Eucaristia è missione: fatica d'ogni uomo e frutto della terra
Eucaristia, Pane della vita promesso da Cristo a quelli che il lavoro affatica e la lotta stanca. (beato Guido Conforti)
“Sarai contento, Gesù, è un tuo collega...”. Probabilmente con la bocca ripetevo le parole della liturgia: “Il corpo di Cristo”, ma la mente e il cuore contemplavano il Falegname di Nazaret. Pregavo: “Gesù, tu non avevi il tornio computerizzato né la pialla elettrica. I tuoi paesani ti chiamavano figlio del falegnameo più semplicemente, il falegname . Le tue mani non potevano che essere grosse e piene di calli, come quelle di questi miei contadini che lavorano di zappa, piccone e altri attrezzi che io, lontano ormai da cinquant'anni dall'officina di fabbro ferraio, neanche ricordo più. Purtroppo! È bello depositarti in queste mani, rispettose e adoranti, sofferenti ma gonfie di speranza”.
Mentre deposito Gesù in queste mani, come Maria nella mangiatoia, penso all'Eucaristia come a traguardo di un cammino lungo e faticoso. Arare, seminare, attendere con pazienza; gioire per lo spuntare dei germi, la cura per evitare erbacce e insetti, la raccolta, la macina, l'impasto, la cottura...
Ed ecco il pane portato all'altare, “frutto della terra e del lavoro dell'uomo”.
In quel pane - che per la forza dello Spirito è corpo e divinità del Falegname di Nazaret - sta tutto il lavoro dell'uomo e della donna; in quel pane vedo tutta la fatica della mia gente, di uomini e donne che, quando è ancora notte, sono già in strada per raggiungere il posto di lavoro. In quel pane, corpo di Cristo, vedo la fatica dell'umanità, le gioie e i dolori del mondo, i semi di bontà lanciati nei solchi della storia umana in tutte le parti del mondo e di tutte le religioni.
Questo lavoro, così poco retribuito, devo portare all'altare, ogni giorno. Il beato Guido ricorda: “Per diventare pane, il frumento fu gettato in terra e prima di giungere a maturazione ha sopportato i venti, il ghiaccio, le piogge, il caldo, il freddo; fu battuto sull'aia, pestato sotto la mola, sottoposto agli ardori del forno.

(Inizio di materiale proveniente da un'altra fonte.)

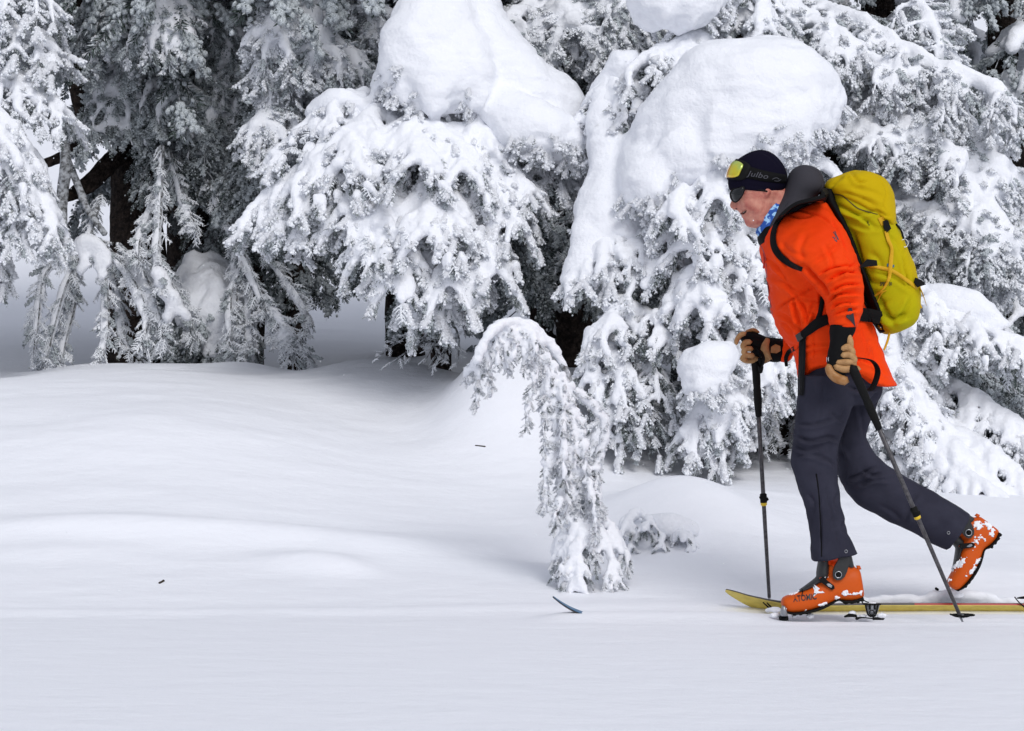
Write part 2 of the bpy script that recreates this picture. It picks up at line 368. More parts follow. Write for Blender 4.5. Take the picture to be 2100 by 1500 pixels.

A prove simili fu assoggettato il grappolo, dopo aver tollerato le intemperie della stagione, fu pigiato e compresso al torchio e in tal modo si è convertito in vino. Non potevano essere meglio significati i dolori e la morte che il Redentore nostro ha subito per diventare nostro pane e nostro vino celeste nel sacramento del suo amore!”.
Con uno sguardo ottimista il nostro beato aggiunge: “Noi dobbiamo volere che tutte le invenzioni del genio umano, tutte le scoperte meravigliose dell'età nostra, tutto il progresso che ci allieta, serva anche al compimento dei disegni di Dio, che vuol salvi tutti gli uomini”.
Perciò in quel pane vedo il progresso dei popoli; vedo il cammino delle religioni alla ricerca del volto di Dio; vedo il lavoro quotidiano di ogni uomo e donna della terra, sognando quel benessere e quella pace che Gesù può donare. Sogno la famiglia di fratelli e di sorelle che il pane e il vino così bene significano.